Die jährliche Botschaft des Präsidenten an sein Volk hat in diesem Jahr doch für einige Überraschung und auch eine Reihe Spekulationen gesorgt. Dabei ist weniger der Inhalt gemeint, sondern eher die äußeren Umstände.

Zuerst ist da der zeitige Termin. Üblich waren bisher immer Botschaften zu Anfang des Jahres. Problematisch war bei dieser Praxis jedoch die Tatsache, dass die im Februar oder manchmal sogar erst im März ausgesprochenen Aufgaben an die Regierung deutlich in das schon laufende Finanzjahr eingriffen und es doch erheblicher Mühe bedurfte, so spät noch Korrekturen in das schon laufende Haushaltsjahr einzubringen.

Das sollte diesmal etwas besser gelingen, obwohl auch Ende November der Staatshaushalt für das Folgejahr schon fertig ist. Der zweite Umstand ist, dass die Botschaft vor dem Präsidium der Regierungspartei gehalten wurde und nicht vor dem Parlament. Das kann natürlich Terminfragen geschuldet sein, ist jedoch insofern nicht richtig, da es sich ja bei den gestellten Aufgaben um Regierungspolitik und nicht nur um die Politik einer Partei, wenn auch der Regierungspartei handelt.

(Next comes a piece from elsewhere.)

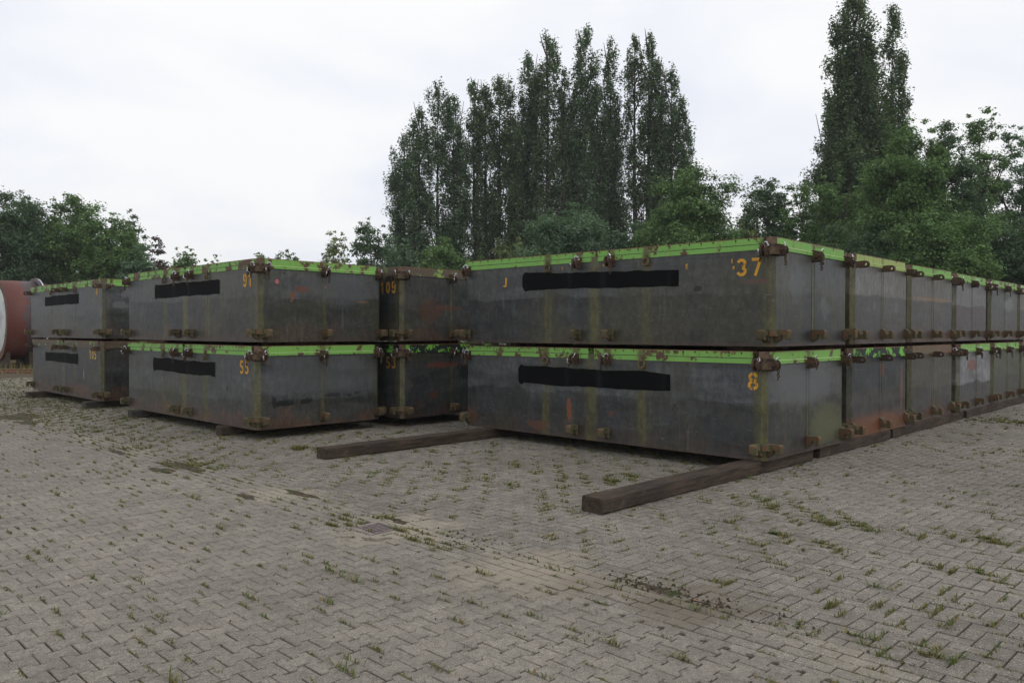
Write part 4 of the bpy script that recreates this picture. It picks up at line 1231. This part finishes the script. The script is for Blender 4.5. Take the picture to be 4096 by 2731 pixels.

Der Inhalt der Botschaft wurde wortgewaltig mit „Neuer Wirtschaftspolitik“ beschrieben. Das erinnert stark an die „Neue ökonomische Politik“ Lenins in den 1920er Jahren. Damals wurde der Versuch gemacht, über die Einbeziehung der von den Bolschewiki eigentlich nicht geliebten Kleinunternehmer, dem durch die Bürgerkriege zerrütteten Sowjetland wirtschaftlich wieder auf die Beine zu helfen. Zwar geht es heute nicht um Vergleichbares, schließlich sind die juristischen Besitzstrukturen heute unvergleichlich besser diversifiziert als damals.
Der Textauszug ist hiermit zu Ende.